„Fattsa“ im TAM: Das Publikum bleibt ratlos
Das Fischelner Theater am Marienplatz zeigt ein Stück nach Ideen von Ernst Jandl.
Krefeld. Ernst Jandl kennt man für seinen im wahrsten Sinne des Wortes bahnbrechenden und nicht immer nur zur Unterhaltung gedachten Sprachwitz. An diesem Abend aber gibt es im experimentierfreudigen Theater am Marienplatz nur ein einziges Wort: "Fattsa".
Ein Halbnackter kriecht mit einer Stablampe von rechts nach links, kasteit sich damit und ruft: "Fattsa". Ein anderer gießt aus einer Kaffeekanne Zucker in eine Tasse, bis diese über und über bedeckt ist, und sagt: "Fattsa". Ein Paar trifft sich, küsst sich, wird aber nicht wirklich zum Paar. Beide sagen "Fattsa". Eine Frau wechselt ein halbes Dutzend Mal den BH und präsentiert sich jeweils neu mit dem Wort "Fattsa". Ein Mann trägt eine Glocke als überdimensionales Gemächt zwischen den Beinen und vermeidet dabei sorgsam, dass sie läutet. Kommentar: "Fattsa".
So reihen sich requisitenreich sinnentleerte Handlungen aneinander, an deren Ende jeweils das Wort "Fattsa" steht. Nur zwei oder drei Mal wird die inzwischen entstandene Publikumserwartung durch wenige andere Worte durchbrochen. Doch auch dann folgt unweigerlich die Fantasievokabel, und die Darsteller sprechen sie nicht zu einander, sondern zum Publikum gewandt.
Es wird heftiger: Eine Frau trägt einen Luftballon wie einen schwangeren Bauch vor sich her und zersticht ihn plötzlich mit einem Messer: "Fattsa". Ein Mann erscheint mit zwei abgeschlagenen Köpfen auf der Bühne.
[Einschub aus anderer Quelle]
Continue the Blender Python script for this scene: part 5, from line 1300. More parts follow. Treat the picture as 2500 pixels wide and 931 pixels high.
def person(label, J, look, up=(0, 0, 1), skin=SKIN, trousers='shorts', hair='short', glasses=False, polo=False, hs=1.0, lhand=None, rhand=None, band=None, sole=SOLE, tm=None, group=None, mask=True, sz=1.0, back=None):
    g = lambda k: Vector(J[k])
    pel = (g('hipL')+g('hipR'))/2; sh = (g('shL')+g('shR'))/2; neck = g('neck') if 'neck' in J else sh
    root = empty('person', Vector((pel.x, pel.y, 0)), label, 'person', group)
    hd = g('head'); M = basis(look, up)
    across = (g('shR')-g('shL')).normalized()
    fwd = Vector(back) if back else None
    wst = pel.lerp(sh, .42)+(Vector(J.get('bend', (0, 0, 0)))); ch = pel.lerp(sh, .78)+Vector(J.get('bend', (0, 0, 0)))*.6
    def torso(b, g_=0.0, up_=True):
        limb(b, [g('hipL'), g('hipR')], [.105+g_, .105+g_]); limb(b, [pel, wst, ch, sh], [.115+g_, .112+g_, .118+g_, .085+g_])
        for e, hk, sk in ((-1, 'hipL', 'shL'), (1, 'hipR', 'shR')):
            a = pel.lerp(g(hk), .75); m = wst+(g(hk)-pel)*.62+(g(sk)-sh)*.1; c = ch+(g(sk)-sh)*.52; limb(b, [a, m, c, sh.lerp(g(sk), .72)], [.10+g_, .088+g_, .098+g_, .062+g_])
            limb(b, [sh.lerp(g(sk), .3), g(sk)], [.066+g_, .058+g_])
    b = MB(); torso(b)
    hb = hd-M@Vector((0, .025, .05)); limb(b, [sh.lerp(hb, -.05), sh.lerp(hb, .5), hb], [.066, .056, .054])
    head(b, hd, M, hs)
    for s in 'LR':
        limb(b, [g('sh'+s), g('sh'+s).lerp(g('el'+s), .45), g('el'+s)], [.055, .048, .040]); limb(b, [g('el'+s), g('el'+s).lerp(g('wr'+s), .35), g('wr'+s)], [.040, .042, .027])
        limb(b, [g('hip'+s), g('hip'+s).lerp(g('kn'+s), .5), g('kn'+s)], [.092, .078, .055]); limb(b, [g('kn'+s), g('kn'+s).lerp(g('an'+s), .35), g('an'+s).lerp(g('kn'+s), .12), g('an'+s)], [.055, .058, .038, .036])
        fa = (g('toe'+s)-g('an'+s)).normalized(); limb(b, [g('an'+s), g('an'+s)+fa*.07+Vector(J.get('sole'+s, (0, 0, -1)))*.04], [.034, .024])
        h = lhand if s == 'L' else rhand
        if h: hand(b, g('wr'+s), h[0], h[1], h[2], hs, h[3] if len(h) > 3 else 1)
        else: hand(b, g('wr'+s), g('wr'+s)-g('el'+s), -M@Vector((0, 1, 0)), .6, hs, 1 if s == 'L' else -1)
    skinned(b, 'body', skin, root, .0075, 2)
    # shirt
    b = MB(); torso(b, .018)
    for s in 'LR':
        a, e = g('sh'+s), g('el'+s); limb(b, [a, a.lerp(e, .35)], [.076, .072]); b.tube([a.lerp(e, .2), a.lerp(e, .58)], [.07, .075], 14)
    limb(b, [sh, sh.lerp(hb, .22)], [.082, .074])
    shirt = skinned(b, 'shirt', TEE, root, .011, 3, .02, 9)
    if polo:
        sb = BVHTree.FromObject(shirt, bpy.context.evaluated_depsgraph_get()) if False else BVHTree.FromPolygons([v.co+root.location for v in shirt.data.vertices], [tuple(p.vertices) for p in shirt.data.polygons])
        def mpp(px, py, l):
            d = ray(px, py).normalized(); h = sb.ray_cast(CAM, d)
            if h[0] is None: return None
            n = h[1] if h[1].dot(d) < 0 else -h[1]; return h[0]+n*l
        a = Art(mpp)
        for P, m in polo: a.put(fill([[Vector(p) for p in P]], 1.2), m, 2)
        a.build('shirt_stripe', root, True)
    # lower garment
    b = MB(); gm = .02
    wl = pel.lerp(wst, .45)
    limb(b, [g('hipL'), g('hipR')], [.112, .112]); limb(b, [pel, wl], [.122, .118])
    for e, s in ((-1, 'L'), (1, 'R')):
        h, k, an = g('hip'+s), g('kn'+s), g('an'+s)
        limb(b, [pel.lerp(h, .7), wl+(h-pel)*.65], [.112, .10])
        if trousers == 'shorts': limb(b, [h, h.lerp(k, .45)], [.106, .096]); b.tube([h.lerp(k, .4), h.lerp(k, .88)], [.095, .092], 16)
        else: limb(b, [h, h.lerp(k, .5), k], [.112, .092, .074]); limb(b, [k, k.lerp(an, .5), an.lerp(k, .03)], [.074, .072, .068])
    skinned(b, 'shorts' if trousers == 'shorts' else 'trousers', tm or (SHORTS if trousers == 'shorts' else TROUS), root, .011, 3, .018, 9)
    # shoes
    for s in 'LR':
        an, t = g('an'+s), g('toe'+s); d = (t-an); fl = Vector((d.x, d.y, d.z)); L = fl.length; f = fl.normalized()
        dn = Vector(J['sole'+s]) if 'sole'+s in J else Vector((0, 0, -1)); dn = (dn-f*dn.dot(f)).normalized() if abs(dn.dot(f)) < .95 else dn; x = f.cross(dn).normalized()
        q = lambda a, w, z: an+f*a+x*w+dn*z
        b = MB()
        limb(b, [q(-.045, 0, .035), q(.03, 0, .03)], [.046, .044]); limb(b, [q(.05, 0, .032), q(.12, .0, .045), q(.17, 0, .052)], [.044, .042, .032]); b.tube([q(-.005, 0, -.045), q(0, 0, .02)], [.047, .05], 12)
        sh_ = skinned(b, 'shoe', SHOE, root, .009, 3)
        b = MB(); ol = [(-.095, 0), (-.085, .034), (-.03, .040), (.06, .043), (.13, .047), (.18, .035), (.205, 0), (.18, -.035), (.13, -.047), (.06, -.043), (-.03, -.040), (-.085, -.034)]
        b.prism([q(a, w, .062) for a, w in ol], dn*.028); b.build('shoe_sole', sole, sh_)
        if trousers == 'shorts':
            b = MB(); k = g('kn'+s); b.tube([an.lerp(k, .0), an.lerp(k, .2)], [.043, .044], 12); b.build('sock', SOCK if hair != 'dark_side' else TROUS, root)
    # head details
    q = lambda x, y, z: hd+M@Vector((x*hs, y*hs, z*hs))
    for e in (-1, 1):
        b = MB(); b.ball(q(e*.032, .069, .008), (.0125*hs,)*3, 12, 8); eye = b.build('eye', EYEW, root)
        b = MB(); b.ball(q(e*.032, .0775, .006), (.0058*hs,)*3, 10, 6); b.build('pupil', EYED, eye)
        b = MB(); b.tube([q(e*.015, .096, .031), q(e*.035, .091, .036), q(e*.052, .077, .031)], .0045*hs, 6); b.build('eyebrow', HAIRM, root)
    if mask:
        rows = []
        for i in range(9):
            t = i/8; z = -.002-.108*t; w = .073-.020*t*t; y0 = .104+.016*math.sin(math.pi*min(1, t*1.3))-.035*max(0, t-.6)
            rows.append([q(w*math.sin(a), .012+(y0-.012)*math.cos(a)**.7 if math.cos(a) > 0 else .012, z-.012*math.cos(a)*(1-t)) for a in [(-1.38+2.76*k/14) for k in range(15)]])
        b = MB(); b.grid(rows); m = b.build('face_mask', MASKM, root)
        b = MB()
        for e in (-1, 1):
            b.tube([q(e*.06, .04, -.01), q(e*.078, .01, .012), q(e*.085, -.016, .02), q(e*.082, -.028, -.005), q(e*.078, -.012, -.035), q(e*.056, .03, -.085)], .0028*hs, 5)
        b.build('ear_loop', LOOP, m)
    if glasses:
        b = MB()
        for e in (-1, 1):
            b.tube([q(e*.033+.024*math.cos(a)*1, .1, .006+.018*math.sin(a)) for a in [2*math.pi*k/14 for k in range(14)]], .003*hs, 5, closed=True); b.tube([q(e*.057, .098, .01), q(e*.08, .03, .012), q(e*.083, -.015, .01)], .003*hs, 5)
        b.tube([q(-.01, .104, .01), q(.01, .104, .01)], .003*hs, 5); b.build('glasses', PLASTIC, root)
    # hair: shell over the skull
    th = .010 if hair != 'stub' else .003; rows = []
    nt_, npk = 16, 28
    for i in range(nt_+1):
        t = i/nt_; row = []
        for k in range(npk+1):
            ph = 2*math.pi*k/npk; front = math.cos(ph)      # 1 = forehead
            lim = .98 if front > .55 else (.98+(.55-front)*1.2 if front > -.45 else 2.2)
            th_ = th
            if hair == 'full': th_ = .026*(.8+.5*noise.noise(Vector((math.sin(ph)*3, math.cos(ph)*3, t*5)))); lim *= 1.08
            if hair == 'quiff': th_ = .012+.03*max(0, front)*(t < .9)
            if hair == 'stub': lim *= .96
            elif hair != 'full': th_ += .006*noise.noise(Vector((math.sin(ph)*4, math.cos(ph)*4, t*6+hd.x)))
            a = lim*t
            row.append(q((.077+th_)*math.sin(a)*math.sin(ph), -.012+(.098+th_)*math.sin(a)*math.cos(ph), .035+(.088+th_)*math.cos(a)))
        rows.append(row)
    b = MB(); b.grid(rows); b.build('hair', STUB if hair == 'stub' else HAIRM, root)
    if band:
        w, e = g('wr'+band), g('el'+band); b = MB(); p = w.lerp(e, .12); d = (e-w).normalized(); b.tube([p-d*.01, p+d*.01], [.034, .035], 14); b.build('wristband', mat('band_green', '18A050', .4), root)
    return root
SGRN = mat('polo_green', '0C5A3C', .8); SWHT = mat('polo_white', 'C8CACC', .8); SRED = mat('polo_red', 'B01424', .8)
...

Die dazugehörige Axt wird hinter dem Rücken einer abgehenden Frau sichtbar: "Fattsa". Jemand versucht, sich in den Kopf zu schießen. Die Pistole hat Ladehemmung, aber mit dem Wort "Fattsa" streckt er sich nieder. Ein anderer schießt völlig ziellos ins Nichts, und hinter dem Schützen fällt jemand tot um: "Fattsa". So ähnlich "funktioniert" vieles in Deutschland. Dennoch liegen passende Assoziationen nicht immer nahe.
Nach gut 30 Minuten nahm das Ensemble den Applaus von 13 Gästen entgegen und verneigte sich vor deren Ratlosigkeit, denn die gehörte zum Plan. Einem war zuwenig Jandl im Jandl. Ihm fehlte das Sprachspiel, das ihm die verbale Leitplanke im (fast) nonverbalen Vergnügen geboten hätte. Die andere fand "Fattsa" ein "ganz tolles Wort" und war zufrieden.
In jedem Fall wurde Jandl mit diesem einen Wort, das gar keines ist, auf seine eigene Spitze getrieben. Köstlich! Und man könnte mit Jandl selbst appellieren: Suche wie wissen was suchen! Deshalb wünscht man dieser Performance mehr Zuschauer. Gelegenheit ist am 14., 21. und 28. September, jeweils um 22 Uhr.